From table to platform

As the yellow lifting tools and devices are progressively removed from the central solenoid module on the left, the platform to the right is being equipped for the first stages of assembly.

In the ITER Assembly Hall, the temporary table (left) and assembly platform (right) are side by side in the space reserved for the central solenoid assembly. Before the first module can be transferred to the platform, its instrumentation, sensors and superconducting joints must be carefully checked and tested. (Click to view larger version...)
In the ITER Assembly Hall, the temporary table (left) and assembly platform (right) are side by side in the space reserved for the central solenoid assembly. Before the first module can be transferred to the platform, its instrumentation, sensors and superconducting joints must be carefully checked and tested.
This central solenoid module is the first¹ in a set of six that, once stacked, connected and compressed, will form the most powerful industrial magnet ever constructed. Positioned at the center of the ITER tokamak, this 18-metre-tall magnet is the key component that will allow a powerful current to be induced in the ITER plasma and maintained during long plasma pulses.

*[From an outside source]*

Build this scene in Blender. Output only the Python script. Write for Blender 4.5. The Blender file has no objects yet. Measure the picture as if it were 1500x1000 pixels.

The assembly operations will take place in the Assembly Hall, on the massive platform to the right of the image. The stack, totaling 1,000 tonnes when all six modules are in place, will be supported by nine "lower key blocks" arranged in a circle, four of which are already in place on the platform. On the floor, in front of the platform, a fifth sits upside down with its locating rods pointing up. Removable hydraulic jacks inside the key blocks will exert huge pressure (210 meganewtons²) on the module stack and keep it in mechanical compression.

In approximately one month, the module will be moved from the table to the platform and the assembly process will begin in earnest. 

¹ A second central solenoid module has already been delivered to ITER.

² A meganewton (MN) is a unit of force corresponding to the force required to accelerate a mass of one million kilograms by one metre per second.